I’ve been having more and more dreams about Mom. Last night’s was the worst yet. Paul, Hope, Dad, Brooke, and I were going on a road trip. Mom was coming too, but she was basically comatose. Paul was driving, and I suggested that Mom be in the front seat so that she would be more comfortable. Paul and Dad protested that Paul wouldn’t have anyone to talk to, so they slumped Mom into the back of the minivan we had when I was in high school. I sat in the front with Paul, and I heard Mom mumble in the same way she did on her last (somewhat) communicative days. We were thrilled. She was getting better.

And when I woke up, I was convinced that if we had been able to keep her alive longer, she would have gotten better.

I’m all out of hope. I can’t even hope in my sleep. This isn’t helping my want to have a baby, to raise a child. Right after Mom decided to end treatment, there was a possibility I was pregnant. I felt different. Everything felt different. There was a warmth inside me that hadn’t been there in so long. I looked different. I smelled different. Even sex was different. By the funeral, I was convinced that I might actually be pregnant. I wasn’t.

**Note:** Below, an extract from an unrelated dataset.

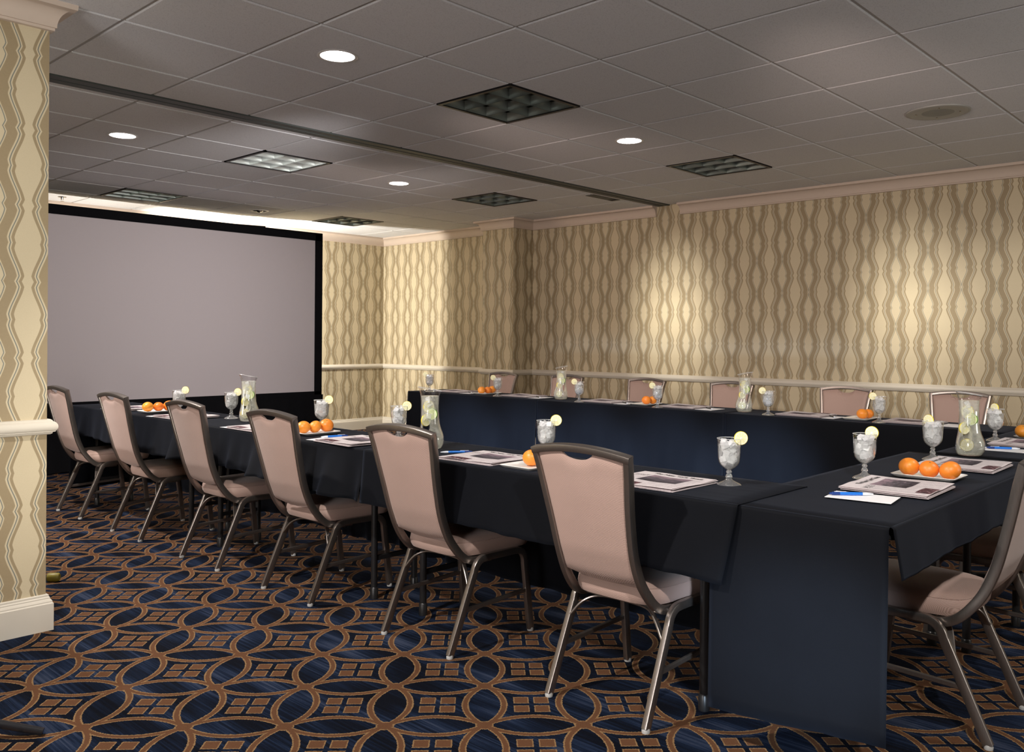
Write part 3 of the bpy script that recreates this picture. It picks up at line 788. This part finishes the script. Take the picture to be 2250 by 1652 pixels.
# pitchers
PP = [(0, 0), (.042, 0), (.050, .005), (.0565, .020), (.0585, .038), (.0575, .055), (.0525, .074), (.0470, .092), (.0430, .115), (.0412, .145), (.0400, .180), (.0402, .210), (.0422, .238), (.0465, .257), (.0510, .268)]
def make_pitcher():
    t = empty('water_pitcher')
    seg = 44
    def rings(prof, shrink=0):
        out = []
        for r, z in prof:
            row = []
            for k in range(seg):
                a = 2 * PI * k / seg; rr = max(0.0001, r - shrink); zz = z
                w_ = max(0, (z - .24) / .028)
                rr *= 1 + .06 * w_ * max(0, math.cos(a)) ** 3; zz += .010 * w_ * math.cos(a)
                ox = -.006 * math.exp(-((z - .05) / .05) ** 2)
                row.append((rr * math.cos(a) + ox, rr * math.sin(a), zz))
            out.append(row)
        return out
    me_b = MB(); P = rings(PP); me_b.grid(P, close_v=True); me_b.cap(P[-1])
    body = me_b.build('body', M['glass'], t, True, 70)
    wpf = [(r, z) for r, z in PP if z <= .239]; wpf[1] = (.043, .004); wpf[0] = (0, .004)
    mw = MB(); P = rings(wpf, .003); mw.grid(P, close_v=True); mw.cap(P[-1])
    wat = mw.build('water', M['pwater'], t, True, 70)
    # pierced grip: an oval tunnel through the lower body
    def cutter(e):
        mc = MB(); rows = []
        for k in range(28):
            a = 2 * PI * k / 28; rows.append([((.017 - .0) + (.0125 + e) * math.cos(a), yy, .098 + (.034 + e) * math.sin(a)) for yy in (-.1, .1)])
        mc.grid(rows, close_u=True); mc.cap([r[0] for r in rows]); mc.cap([r[1] for r in rows], True)
        return mc.build('cutter', M['glass'])
    for o, e in ((body, 0), (wat, .004)):
        c = cutter(e); md = o.modifiers.new('b', 'BOOLEAN'); md.object = c; md.operation = 'DIFFERENCE'; md.solver = 'EXACT'
        dg = bpy.context.evaluated_depsgraph_get(); me2 = bpy.data.meshes.new_from_object(o.evaluated_get(dg))
        o.modifiers.clear(); me2.materials.clear(); me2.materials.append(M['glass'] if o is body else M['pwater']); o.data = me2
        me2.polygons.foreach_set('use_smooth', [True] * len(me2.polygons))
        try: me2.set_sharp_from_angle(angle=math.radians(50))
        except Exception: pass
        bpy.data.objects.remove(c)
    # drop the flat lid of the body so that the mouth is open
    bm = bmesh.new(); bm.from_mesh(body.data)
    bmesh.ops.delete(bm, geom=[f for f in bm.faces if len(f.verts) > 20 and f.calc_center_median().z > .2], context='FACES')
    bm.to_mesh(body.data); bm.free()
    lipm = MB().lathe([(.0508, .0), (.0520, .0012), (.0508, .0024), (.0496, .0012)], seg, cap=False)
    lip = lipm.build('lip', M['lip'], t)
    lip.data.vertices.foreach_set('co', [c for v in lip.data.vertices for c in ((v.co.x * (1 + .06 * max(0, v.co.x / .052) ** 3)), v.co.y, v.co.z + .267 + .010 * v.co.x / .052)])
    tag(ice_mesh(14, .013, .13, .222, .0115, 11).build('ice', M['ice'], t, False), kind='stuff')
    return t
pit = make_pitcher()
PT = [(1.065, .165, -60, 'left row, nearest the screen'), (.985, -1.54, 20, 'left row, with the dark oval hole'),
      (2.515, -3.335, -110, 'cross row, the nearest and largest'), (3.93, -1.50, 150, 'far row, with a loop handle at right'), (3.93, .17, 140, 'far row, the farthest one')]
camp = Vector((-1.6075, -4.4883, 0))
for i, (x, y, rz, lb) in enumerate(PT):
    t = pit if i == 0 else copy_tree(pit)
    zc = ZT + (.004 if i == 2 else 0)
    view = math.atan2(y - camp.y, x - camp.x) - PI / 2            # tunnel (local Y) lies along this line of sight when rz = 0
    off = {0: 195, 1: 180, 2: 200, 3: 8, 4: 12}[i]
    t.location = (x, y, zc); t.rotation_euler = (0, 0, view + math.radians(off))
    tag(t, 'glass pitcher of citrus water on the ' + lb, 'pitcher', 'glass pitchers of citrus water')
    gr = 'citrus slices inside the pitchers'
    vr = rot(CR, 20 * i); vf = Vector((x, y, 0)) - camp; vf.normalize(); sd = Vector((vf.y, -vf.x, 0))
    def inner(src, ox, of, oz, r_, tl, nm):
        p = Vector((x, y, zc + oz)) + sd * ox - vf * of
        place_slice(src, p, r_, tl, nm + ' in the pitcher on the ' + lb, gr)
    inner(lem, -.006, .012, .190, rot(sd, 25 if i % 2 else -20), .2, 'upper lemon slice')
    inner(lime, .010, .018, .158, rot(sd, -30), .9, 'lime slice')
    inner(lem, -.018, .014, .118 if i != 1 else .13, rot(sd, 40), 1.3, 'middle lemon slice')
    inner(lem, (-.008 if i == 2 else -.018), .02, .046, rot(sd, 12), .5, 'lowest lemon slice')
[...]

When I was sure that I wasn’t, that warmth went out. My body continued to look and feel different, but instead of the glow I had imposed on myself, I was dull and worn. I was exhausted. Believing in that pregnancy gave me enough hope to make it through those weeks. Losing that hope dropped the floor out from under me. I lost my mother and any possibility of her grandchild, my child growing inside me. I could have made it out of that time with something, but I didn’t.

Last fall, we were desperately low on cash and hadn’t spent any money on ourselves in so long that we bought a case of wine from a nearby market. (I finally paid off the credit card we had put it on.) I had picked out a dark red wine from Hope Estate Vinyards to share with my family over Thanksgiving weekend. I forgot to take it up to the cabin that weekend, and it’s still resting in the fruit cellar’s wine rack.

It’s ridiculous to think that the label on a bottle of wine would fortify me with some kind of hopeful grace, but since nothing else has, I thought I might give it a try. If I can find a way to bring myself to drink it, I probably don't need it. It would just be nice to be able to say that I had hope again, even if it is a reference to wine.